I was a teenager before I could start to understand what had been done to me, that I had been taught to hate myself, and for me to start to reverse it. The most illuminating — and sad — realization came when I became aware of the doll tests in which very young children were presented with a white doll and a Black one and asked to describe each. Most of the children preferred the white dolls and described them positively.

About 30 years ago, in my own version of the experiment, I grabbed an old yearbook from a school I attended whose student body was roughly evenly split between white and Black students. I gave it to my nephew who was 4 or 5 years old and told him to point to the people he thought were pretty. Every face on which that little brown finger landed was white.

It underscored for me that the things that we present children with, believing them innocent, can be highly corrosive and racially vicious.

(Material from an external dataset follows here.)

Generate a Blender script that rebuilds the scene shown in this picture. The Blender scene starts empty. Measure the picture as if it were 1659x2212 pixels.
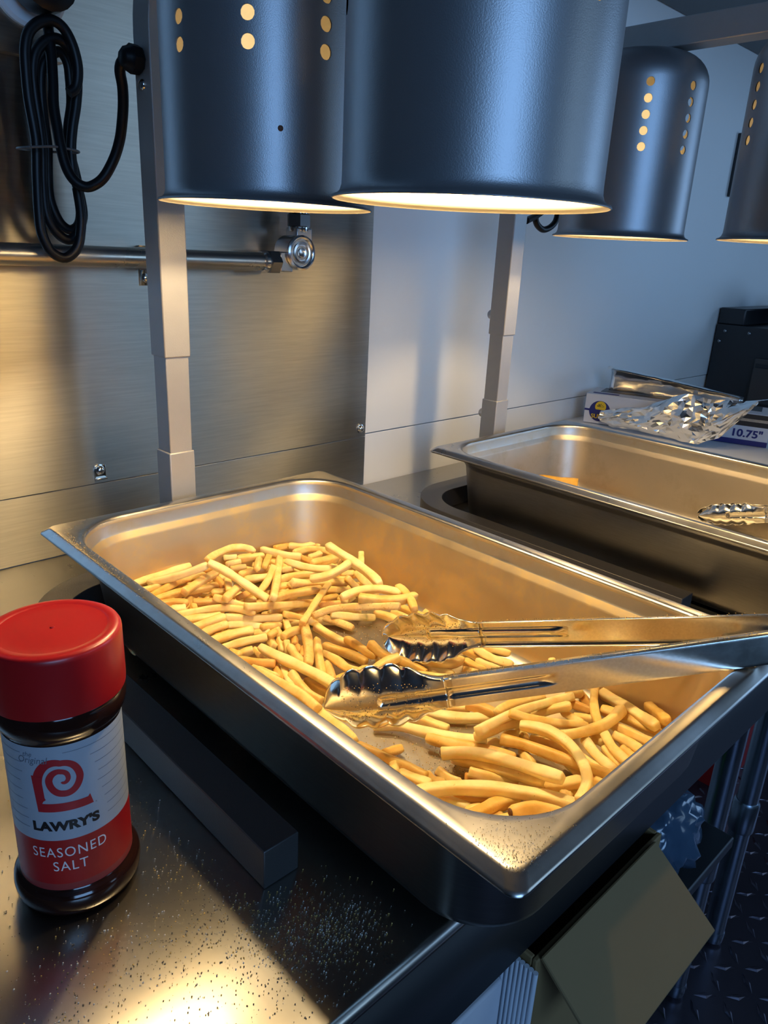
import bpy, bmesh, math, random
from mathutils import Vector, Matrix, noise
PI = math.pi
random.seed(7)
C = bpy.context.scene.collection

# ------------------------------------------------------------------ camera, sky, lights, exposure
cam_data = bpy.data.cameras.new('camera')
cam = bpy.data.objects.new('camera', cam_data)
C.objects.link(cam)
cam_data.sensor_fit = 'AUTO'
cam_data.sensor_width = 36.0
cam_data.lens = 1597.29 / 2212 * 36.0
cam_data.clip_start = 0.02
PITCH, ROLL, YAW = 0.3403, 0.0499, 0.7779
fwd = Vector((math.cos(PITCH) * math.sin(YAW), math.cos(PITCH) * math.cos(YAW), -math.sin(PITCH)))
rgt = Vector((math.cos(YAW), -math.sin(YAW), 0))
upv = rgt.cross(fwd)
r2 = math.cos(ROLL) * rgt + math.sin(ROLL) * upv
u2 = -math.sin(ROLL) * rgt + math.cos(ROLL) * upv
CAM_POS = Vector((-0.2089, -0.6491, 0.3488))
mw = Matrix((r2, u2, -fwd)).transposed().to_4x4()
mw.translation = CAM_POS
cam.matrix_world = mw
bpy.context.scene.camera = cam

world = bpy.data.worlds.new('world')
bpy.context.scene.world = world
world.use_nodes = True
world.node_tree.nodes['Background'].inputs[0].default_value = (0.30, 0.55, 1.0, 1)
world.node_tree.nodes['Background'].inputs[1].default_value = 1.0

def area_light(name, loc, target, sx, sy, energy, col):
    ld = bpy.data.lights.new(name, 'AREA')
    ld.shape = 'RECTANGLE'; ld.size = sx; ld.size_y = sy
    ld.energy = energy; ld.color = col
    o = bpy.data.objects.new(name, ld); C.objects.link(o)
    o.location = loc
    o.rotation_euler = (Vector(target) - Vector(loc)).to_track_quat('-Z', 'Y').to_euler()
    return o
WINDOW_ENERGY = 18.0
LAMP_ENERGY = 7.5
LAMP_COLOR = (1.0, 0.74, 0.40)
# daylight that comes in through the serving window in the opposite wall
area_light('daylight_window', (-0.75, -2.27, 0.76), (-0.3, 0.0, 0.5), 1.05, 0.85, WINDOW_ENERGY, (0.27, 0.54, 1.0))

# a second, smaller hatch further along the same wall
area_light('daylight_hatch', (1.55, -2.27, 0.72), (1.3, 0.0, 0.45), 0.95, 0.75, 2.2, (0.55, 0.80, 0.95))
# unseen daylight added at the right wall to brighten the white wall
area_light('added_right_daylight', (3.04, -1.55, 0.55), (0.9, 0.0, 0.4), 0.95, 1.2, 10.0, (0.36, 0.62, 1.0))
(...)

So, this week when the company that controls the Dr. Seuss books announced that they would no longer publish six of the books because of racist and insensitive imagery, saying “these books portray people in ways that are hurtful and wrong,” I cheered as some bemoaned another victim of so-called “cancel culture.”

Racism must be exorcised from culture, including, or maybe especially, from children’s culture. Teaching a child to hate or be ashamed of themselves is a sin against their innocence and a weight against their possibilities.